野猿街道の今昔を描く その12
「峠の砂山」
著者 橋本豊治
別に砂の山があったのではないが、峠を中心に七、八ケ所、長沼を含めると十数ケ所、磨き砂を掘った砂穴を総称して砂山と呼んでいた。その砂は最初、水車等で精米用に早づき粉として利用されたとのことであった。峠の砂は荒く、質が落ち精麦用が主で、精米用の上質の砂は甲州から来ていたとのことである。後に、砂を利用すると米麦に傷が残り、また人体に有害だとして使用が禁止され、家庭用食器類の洗剤として活用されるようになった。
磨き砂の掘り出しは、大正期に最初、長沼の人が始め、下柚木の人がそれに続き下柚木面の山を掘り始めたとのことである。田倉国義、田倉政一、内田清三郎、伊藤米蔵、伊藤三次郎、長沼の菱山千代吉、北野の鈴木義高さんらがこの作業を行ったと言われている。

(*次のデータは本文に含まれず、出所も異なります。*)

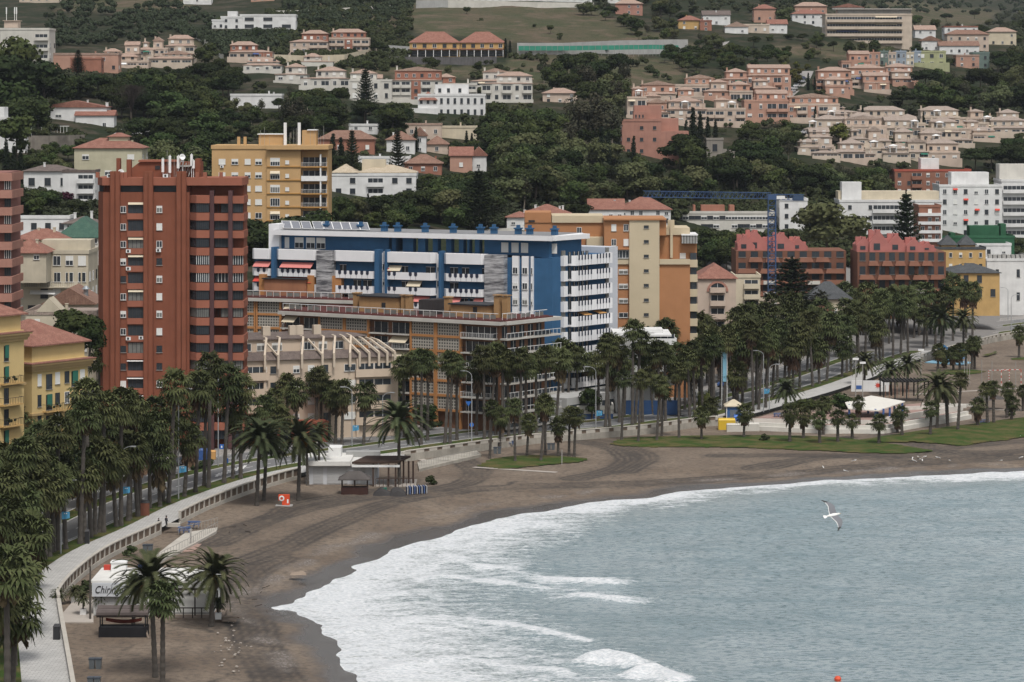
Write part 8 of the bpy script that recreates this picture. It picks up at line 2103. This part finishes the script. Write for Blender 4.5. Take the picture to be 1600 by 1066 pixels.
# ------------------------------------------------------------------ palms
GRP_N = 'fan palms in the rows between promenade and road at the left'
taken = []
def fp(px, py, ytop, label, group, z=0.0, size=None, kind='fan_palm', thick=1.0, **k):
 p = G(px, py, z); s = F/p.y; h = (py-ytop)/s
 sz = size if size else min(1.35, max(.72, .70+h*.04))
 taken.append((p.x, p.y)); return palm((p.x,p.y,z), h, label, group, kind, sz, thick=thick, **k)
near = [(62,866,690),(70,874,672),(78,870,700),(84,862,640),(90,860,655),(103,858,640),(125,850,612),(132,848,630),(142,840,600),(148,835,616),(162,832,600),(182,823,605),(189,822,612),(200,814,606),(216,807,600),(250,792,600),(263,786,585),(288,776,590),(305,769,585),(326,762,556),(350,755,575),(376,748,590)]
for i_, (px, py, t) in enumerate(near):
 t += (0, 75, 20, 95)[i_ % 4] if px < 300 else 0
 fp(px, py, t, 'thick trunked fan palm in the row between promenade and seafront road', 'fan palms in the front row between promenade and road', size=prnd.uniform(1.22,1.42), thick=1.1)
for px,py,t in [(-8,1100,905),(18,1085,935),(-20,1040,850),(22,1040,880),(2,1000,840),(28,985,850),(10,940,800),(36,925,800),(-14,930,740),(18,900,745),(44,890,740),(6,870,700),(52,872,712)]:
 fp(px, py, t, 'fan palm in the dense clump filling the lower left edge', 'fan palms clumped at the lower left edge', size=prnd.uniform(1.35,1.6), thick=1.2)
LW = offset(WALLS, 16.6); LW2 = offset(WALLS, 27.5); LW3 = offset(WALLS, 6.6); LW4 = offset(WALLS, 33)
s0 = s_near(92, 940)-22
s = s0
while s < s_near(440, 746):
 for off, pr in ((7.4, .45), (16.6, .95), (28, .8)):
  if prnd.random() < pr:
   p, d = wall_at(s+prnd.uniform(-2,2), off+prnd.uniform(-.6,.6))
   if off > 25 and p.x > -49 and p.y > 455: continue
   if off > 30 and p.y > 440: continue
   h = prnd.uniform(10.5, 16.0)-(1.5 if off > 20 else 0)
   taken.append((p.x,p.y)); palm((p.x,p.y,0), h, 'fan palm standing behind the front row along the left part of the road', 'fan palms behind the front row at the left', 'fan_palm', prnd.uniform(1.3,1.5), thick=1.0)
 s += 6.4
fp(12, 1120, 860, 'big leaning fan palm filling the bottom left corner with brown lower fronds', None, size=1.5, thick=1.2)
fp(-12, 1060, 780, 'tall dark fan palm cut by the left edge above the corner palm', None, size=1.45, thick=1.2)
fp(40, 1000, 812, 'bushy fan palm leaning over the paving at the left edge', None, size=1.3, thick=1.2)
fp(10, 960, 735, 'tall fan palm at the left edge behind the corner group', None, size=1.3, thick=1.2); fp(-20, 980, 700, 'tallest fan palm cut by the left edge behind the corner group', None, size=1.3, thick=1.2); fp(32, 905, 690, 'fan palm at the left edge beside the yellow flats foot', None, size=1.2, thick=1.2)
fp(-5, 1010, 900, 'low spreading fan palm at the left edge', None, size=1.4); fp(30, 940, 770, 'dense fan palm between the corner group and the front row', None, size=1.3, thick=1.2)
fp(5, 890, 710, 'fan palm before the doorway of the yellow flats', None, size=1.2)
fp(158, 700, 553, 'single tall fan palm before the left side of the red tower', None, size=1.25, thick=1.1)
mid = [(494,688,578),(501,687,590),(514,688,600),(524,693,610),(534,695,598),(568,695,602),(447,690,590),(462,698,600),(428,702,612),(410,706,622),(440,712,640),(432,676,577),(470,676,606),(480,684,590),(548,676,612),(585,672,590),(598,668,578),(607,664,574),(614,666,590),(658,695,550),(650,690,552),(668,688,553),(695,693,553),(703,693,556),(714,688,560),(757,686,545),(765,684,552),(744,680,566),(775,680,540),(420,690,640),(395,698,655),(456,672,640),(560,668,606),(632,684,560),
       (785,684,548),(795,682,556),(812,684,548),(822,682,560),(838,680,556),(852,680,545),(868,676,548)]
for px, py, t in mid: fp(px, py, t, 'fan palm in the middle stretch of the seafront road', 'fan palms in the middle stretch of the seafront road', thick=.95, size=prnd.uniform(1.02,1.22))
row3 = [(860,650,556),(880,647,534),(887,647,540),(899,645,548),(914,640,552),(946,668,524),(953,667,536),(968,660,530),(988,664,505),(992,662,520),(1004,660,540),(1034,660,536),(1040,658,540),(1054,647,560),(1062,650,540),(1078,655,548),(1086,654,536),(1098,648,530),(1111,647,520),(1116,650,530),(1130,640,520),(1147,625,512),(1152,630,520),(1177,643,506),(1185,640,520),(1196,637,512),(960,645,560),(1020,648,560),(1070,640,560),(935,655,560),(975,650,550)]
for px, py, t in row3: fp(px, py, t, 'tall fan palm standing by the road between the blue block and the tan tower', 'tall fan palms by the road between the blue block and tan tower', thick=.95, size=prnd.uniform(1.05,1.28))
short = [(805,721,625),(823,713,650),(845,720,620),(852,711,625),(872,714,655),(889,713,640),(897,714,640),(971,688,582),(997,691,583),(1026,689,590),(1034,681,600),(1061,685,570),(1096,688,640),(1111,663,625),(1162,684,635),(765,716,630),(780,700,640)]
for px, py, t in short: fp(px, py, t, 'shorter fan palm planted on the sand and lawns below the sea wall', 'shorter fan palms on the sand below the sea wall', z=-.85, size=prnd.uniform(.82,1.0), thick=.8)
right = [(1234,692,636),(1255,686,640),(1281,694,646),(1286,679,622),(1309,692,644),(1332,685,650),(1344,671,622),(1373,694,650),(1402,676,646),(1410,683,636),(1453,684,630),(1481,666,600),(1496,676,584),(1527,668,625),(1543,663,600),(1553,663,598),(1573,653,600),(1580,658,622),(1599,642,605),(1620,650,600)]
for px, py, t in right: fp(px, py, t, 'short fan palm on the lawns beside the right hand terrace', 'short fan palms on the lawns by the right terrace', z=-.85, size=prnd.uniform(.68,.85))
far = [(1465,580,540),(1490,579,545),(1500,579,540),(1518,578,530),(1523,577,528),(1510,572,538),(1592,559,512),(1640,560,520),(1475,575,550)]
for px, py, t in far: fp(px, py, t, 'far fan palm around the playground', 'far fan palms around the playground', z=-.85)
D = [(401,790,668,'tall date palm on the sand left of the lifebuoy station',1.35),(412,782,672,'second date palm close behind the one left of the lifebuoy station',1.25),(466,782,668,'date palm with orange fruit stalks right of the lifebuoy station',1.4),(481,758,690,'small dark date palm against the restaurant wall',.6),(498,756,668,'slender date palm beside the restaurant shutter',.7),(624,757,640,'large spreading date palm in front of the restaurant pergola',1.5),
     (243,1058,884,'date palm with a fat crown left of the nearest pair of trunks',1.3),(330,976,878,'big date palm at the right end of the beach bar deck',1.25),(207,985,906,'low bushy palm hiding the end of the bar name sign',.75),
     (1229,668,600,'date palm at the left corner of the playground terrace',.95),(1464,668,592,'large date palm right of the sun shelter',1.3),(1480,662,605,'second date palm behind the large one right of the sun shelter',.8),(1350,600,558,'rust coloured date palm behind the playground wall',1.0),(1470,560,488,'very large date palm in the dense palm grove',1.25),(1506,556,490,'large date palm right of the very large one in the grove',1.05),(1105,600,500,'date palm crown before the arched pink house',.9),(1390,610,570,'low date palm behind the black pergola',1.0),(1418,606,560,'low date palm right of the black pergola',1.0),(1330,490,455,'date palm beside the slate roofed house',.9)]
for px, py, t, l, sz in D: fp(px, py, t, l, None, z=-.85 if py > 640 else 0, kind='date_palm', size=sz, thick=1.0 if sz > .9 else .8, fruit=('orange' in l or 'rust' in l or sz > .95))
fp(254, 1078, 912, 'fan palm with a brown skirt in front of the fat crowned date palm', None, z=-.85, size=1.0)
cnt = 0; s = s_near(1190, 640); sEnd = s_near(1600, 522)+60
while s < sEnd and cnt < 88:
 for off in (6.8, 16.7, 27.5):
  pr = .92
  if prnd.random() < pr:
   p, d = wall_at(s+prnd.uniform(-2,2), off+prnd.uniform(-.7,.7)); px = CX+F*p.x/p.y
   if px > 1640: continue
   h = prnd.uniform(8.5, 16.5); palm((p.x,p.y,0), h, 'tall fan palm in the dense grove along the right part of the road', 'tall fan palms in the dense grove along the right part of the road', 'fan_palm', prnd.uniform(1.3,1.55), thick=1.0); cnt += 1
 s += 6.0
# ------------------------------------------------------------------ named trees
def ht(kind, px, py, ytop, label, wide=1.0, Y=None, group=None, cat=None):
 p = hill(px, py) if Y is None else P(px, py, Y)
 s = F/p.y; return tree(kind, (p.x,p.y,p.z-.3), (py-ytop)/s, label, group, wide, cat)
ht('araucaria_tree',1237,545,398,'broad dark Norfolk pine at the foot of the crane',1.6,Y=690)
ht('araucaria_tree',1416,470,296,'tall thin Norfolk pine in front of the white apartment building',.85,Y=800)
ht('araucaria_tree',571,190,105,'Norfolk pine among the cream terraces',1.0); ht('araucaria_tree',122,118,76,'small Norfolk pine in front of the maroon wall',1.2)
ht('araucaria_tree',621,285,200,'very dark conifer beside the white gabled house',.8); ht('araucaria_tree',748,370,262,'wide conifer behind the blue block roof',1.4); ht('araucaria_tree',550,292,200,'pointed dark conifer left of the clipped hedges',.75)
ht('eucalyptus_tree',930,245,132,'tallest rusty eucalyptus above the valley wood',1.35); ht('eucalyptus_tree',905,240,140,'second eucalyptus with pale branches left of the tallest one',1.1); ht('eucalyptus_tree',955,240,150,'eucalyptus just left of the pink cubist house',1.0); ht('pale_tree',1292,395,305,'big round gum tree in front of the plain white block',1.5,Y=790); ht('eucalyptus_tree',455,215,140,'brown tinged eucalyptus above the yellow block roof',1.3); ht('eucalyptus_tree',480,220,150,'slim brown eucalyptus right of the yellow block roof',1.0)
ht('bare_tree',205,195,125,'leafless brown winter tree above the white balustraded wall',1.3); ht('bare_tree',226,192,140,'second leafless tree right of the winter tree',1.1); ht('bare_tree',1310,222,188,'thin leafless tree in the beige estate',1.1)
ht('pale_tree',812,275,198,'pale olive round tree in the middle of the wood',1.35); ht('pine_tree',655,345,285,'round topped stone pine above the blue block',1.25); ht('pine_tree',600,350,300,'dark stone pine right of the yellow block foot',1.5); ht('pine_tree',905,345,312,'round dark pine between the red roofs',1.3)
ht('bare_tree',500,70,40,'bare brown bushes by the market garden',1.3)
for px,py,t,l in [(10,290,218,'dark cypress at the left edge before the modern white house'),(22,292,225,'cypress second from the left edge'),(32,290,228,'cypress third from the left edge'),(520,280,206,'tall cypress right of the yellow block'),(533,282,212,'cypress in the pair right of the yellow block'),(650,240,196,'slim cypress at the white gable end'),(729,240,202,'slim cypress left of the half timbered house'),(737,242,206,'second slim cypress left of the half timbered house'),
     (1083,235,165,'tallest cypress of the dark group right of the pink cubist house'),(1094,236,172,'cypress in the middle of the dark group'),(1106,234,180,'cypress at the right of the dark group'),(1118,232,184,'outer right cypress of the dark group'),(1072,236,186,'lowest cypress at the left of the dark group'),(990,262,210,'cypress in front of the pink cubist house'),(940,262,196,'dark cypress under the eucalyptus'),(950,262,204,'second dark cypress under the eucalyptus'),
     (1263,143,112,'slim cypress beside the hill street'),(1273,143,118,'second slim cypress beside the hill street'),(1348,190,163,'cypress over the beige estate'),(1443,196,172,'short cypress in the middle of the beige estate'),(1274,196,164,'slim cypress at the end of the salmon row'),(790,92,58,'dark cypress right of the twin villas'),(797,92,62,'second cypress right of the twin villas'),(575,335,300,'cypress behind the blue block solar panels')]:
 ht('cypress_tree',px,py,t,l,1.15)
for px,py,t,l in [(100,312,292,'purple bougainvillea beside the white villa terraces'),(108,318,300,'second purple bougainvillea at the white villa'),(258,222,206,'purple flowering bush above the beige house'),(610,206,196,'dark red leaved shrub by the white pavilion')]: ht('flowering_shrub',px,py,t,l,1.6)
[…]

掘った穴の中にコウモリが住みついたので、私も子供の頃よく遊びに行ったりし、作業をよく見たものだった。また、自家用の洗剤として砂を貰って来たりもした。小型の鶴嘴(つるはし)で砂の層を掘り、軽籠(かるご)と言われる直径五十センチ位の笊(ざる)を天秤棒の両端につけ外に運び出した(リヤカー利用者もいた)。莚(むしろ)の上で干し、乾いたら板囲いの小屋の中で二尺位の大石を利用し、ぐりぐり細かく砕き、後、篩(ふるい)で分別し、俵に詰めるのであるが、大変な重労働であった。しかし当時としては貴重な現金収入であった。穴の掘り方もその人の性質が反映され、形よく掘っていた穴と雑な穴があった。
現在は過激派が利用するといけないとの理由で、長沼面の入口は閉じられてしまっている。